San Diego, California, USA
Designed by Los Angeles-based architects RCH Studios (formerly Rios Clementi Hale) and EYRC Architects with RDC as the architect of record and developers Stockdale Capital Partners, the former Horton Plaza Mall will be retrofitted into a new office campus in downtown San Diego.
The new Campus at Horton will include 700,000 square feet of sustainably-driven creative office space and 300,000 square feet of retail, with an abundance of onsite amenities focused on food and beverage, health and wellness and arts and entertainment.
Stockdale Capital Partners purchased Horton Plaza, a once-vibrant downtown mall, in 2018 with the intention of transforming the post-modern buildings into a life science destination.
“With all major entitlement hurdles behind us and this financing now secure, we look forward to completing our redevelopment and revitalizing this incredible asset,” states Daniel Michaels, managing director at Los Angeles-based Stockdale Capital Partners.
Sustainability efforts will be of the highest priority, with features set to include high-performance facades to improve energy performance while providing an abundance of natural light; solar panels on most roof surfaces across the property’s 10 acres, with battery storage for electricity generated; the first private blackwater system in San Diego, which will reduce the water footprint of the project by 50 percent, and a design that will be carbon neutral.

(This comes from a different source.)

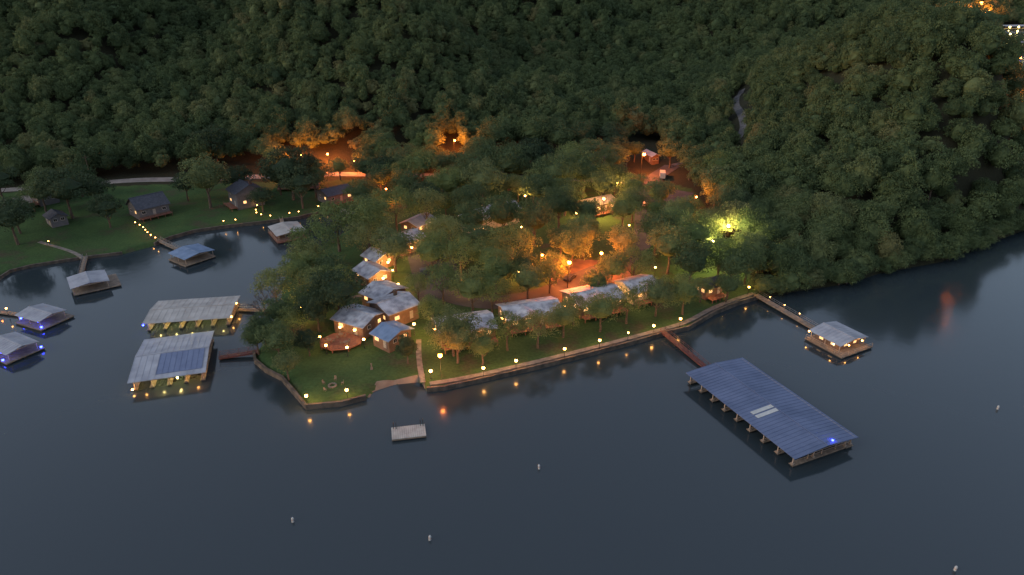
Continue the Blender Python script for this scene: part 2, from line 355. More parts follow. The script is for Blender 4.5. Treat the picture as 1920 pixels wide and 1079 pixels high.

“The Campus at Horton will be the pinnacle of mixed-use campuses in Downtown and the exemplification of what’s possible when innovative office design meets access to leading food, beverage, health and wellness offerings, said Steven Yari, managing director at Stockdale Capital Partners.
“We’re creating what we believe is the best product of its kind in San Diego—a place that will be a hub for thousands of high-tech jobs from all across California and for San Diegans to enjoy and experience.
Some, however, have taken issue with the rush to change Jerde’s postmodern mall, which local preservations, including the Save Our Heritage Organization, see as a historic, post-modern landmark.
“I’m aware that the postmodern style is not in fashion,” said David Marshall, chair of AIA San Diego’s preservation committee.
“Victorian houses were out of fashion in the ’40s, ’50s and ’60s, and many were demolished.”
“Today, they are appreciated. It’s a matter of these buildings surviving those times when they’re not in fashion.”
The preservationist group Docomomo mounted a campaign to protect Horton Plaza, urging San Diego’s Historical Resources Board to consider it within the context of other treasured local buildings from the same era, like the Salk Institute and Geisel Library.